In theory, anyway. And, ironicly, we've been asking lindens for a long time to let us specify collision-linksets of 31 prims, that are linked to another set of prims that are phantom, for a long time. Kinda like what you can do now with attachments, but without the suckitude of that method of doing it.
_____________________
I am myself indifferent honest; but yet I could accuse me of such things that it were better my mother had not borne me: I am very proud, revengeful, ambitious, with more offenses at my beck than I have thoughts to put them in, imagination to give them shape, or time to act them in. What should such fellows as I do crawling between earth and heaven? We are arrant knaves, all; believe none of us.
|
Jeffrey Gomez
Cubed™
Join date: 11 Jun 2004
Posts: 3,522
|
01-18-2006 13:27
Yep. Back when Primmies still worked, I had the little guys follow around single-prim "collision" boxes for exactly this reason. It was the only way to keep a sim from going boom on the data processing. Not the best solution, but it did work... until they broke the command I was using. 
_____________________
---
|
Alexander Logan
Registered User
Join date: 16 Jan 2006
Posts: 4
|
01-24-2006 02:05
Sure, people are creative with prims. People won't be more creative with meshes, I agree.
Talented people can make great things regardless of tool.
My point: I can make a great house in an hour with 3rd party solutions that make 3ds export meshes. I could make it with prims as well, thing is, the same house would probably take me at least a day, maybe even a week.
Conclusion: My creativity might not be hindered much from prims, byt my productivity is - severely.
Cheers Alex
|
Bastage Beeks
Registered User
Join date: 15 Mar 2006
Posts: 44
|
Some Thoughts (out loud)
03-29-2006 17:13
What if they allowed importing of 3d meshes, but charged per poly or vert. The import could do a poly/vertex count and give you a price before you pay. There could be a max limit on the polys or verts (as others have mentioned). Polys would almost act like cash if there was groce national poly (limit). You'd have to give each other polys to trade either like cash (or like gold in Fort Knox used to stabilize the dollar). You could rebuild with polys you already own, buy them or trade them. Making it a limited resource.
I don't know how the system works right now.

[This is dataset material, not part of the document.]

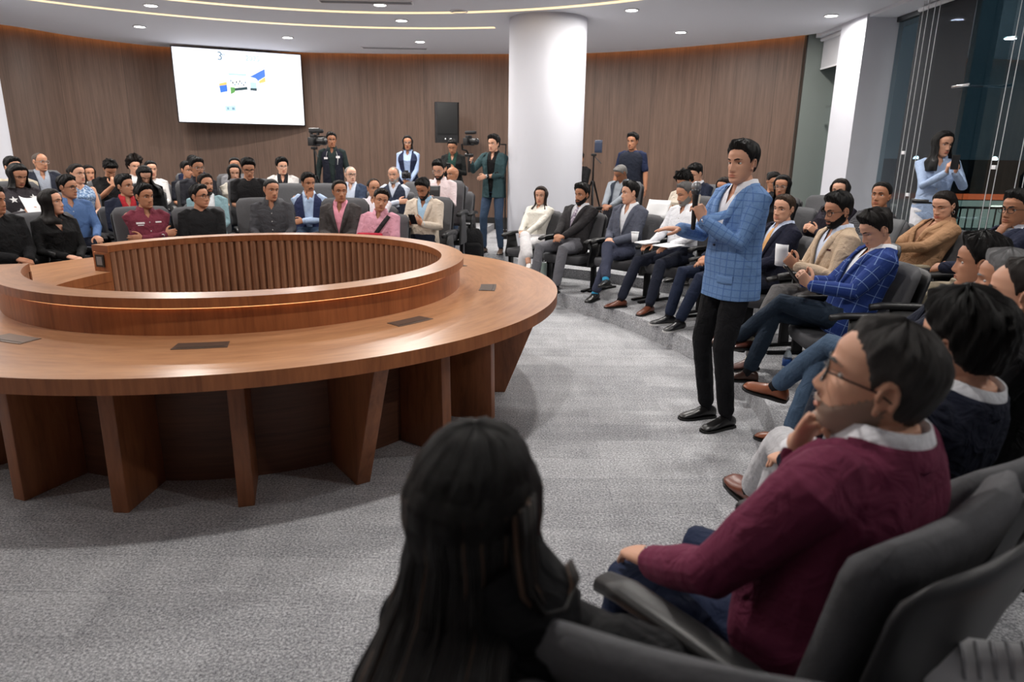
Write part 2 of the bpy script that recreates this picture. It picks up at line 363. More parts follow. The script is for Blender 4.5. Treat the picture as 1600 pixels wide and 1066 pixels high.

It may take a significant rewrite so might not be feasible. Not sure about this but I'll bet that they are sticking with primitives and character attributes because they find that they only have to store that information once on people's home machines.
The software then just has to "instance" that information buy telling the software the position and orientation of a primitive and uses blendshapes on the attributes of the instanced characters. Computers are very fast at rendering primitives because the math is very predictable and done extremely efficiently (with Nurbs), <not sure if that's what there using>
Does anyone know whether the data is actually "streaming" online. I doubt it. I think the latest build information is uploaded when you log in. The only thing that probably streams is the data from your computer into your ram in chunks as you approach them, hence the refreshing geometry/textures. /End of Thought.. might have hurt myself -Bastage Beeks
|
Argent Stonecutter
Emergency Mustelid
Join date: 20 Sep 2005
Posts: 20,263
|
03-30-2006 07:25
From: Enabran Templar The general wisdom is that yes, attempting to stream meshes would quickly saturate the end-user's bandwidth and make for a much slower user experience. I'm not sure that's necessarily the case. The same limits on prims could be applied to meshes, so that more complex meshes would use up more of your object quota, and meshes could be used in places where people currently use textures which would actually allow for a reduction in bandwidth usage. For example, you could have an object defined by a bounding box and the relative coordinates of the nodes in the object's mesh within the bounding box, with (say) 5 bits of resolution per point. Instead of a prim quota, you'd get a node quota (with each node costing 1/8th of a point, so a cube would still cost you one point). The question is whether quota-limited meshes would actually allow for a more complex world. Where you currently have a single twisted truncated torus (1 prim) you'd probably need 60 or more points (or 8 prims worth) of mesh to get the same result. [edit: What about this: mesh objects with 4, 6, 8, 12, or 20 vertices (corresponding with the platonic solids), and 5 bits each of XYZ offset from the default position (corresponding to -1/2..1/2 * the 'object size') for each vertex plus 1 bit for each vertex indicating that it's 'smoothed'. A sphere would be 20 vertices all at <0,0,0> and smoothed. A cube would be 4 vertices at <0,0,0> and none smoothed. The largest object would be a 20m cube (all corners at maximum offset). These would be something between 'prims' and a 'mesh'.]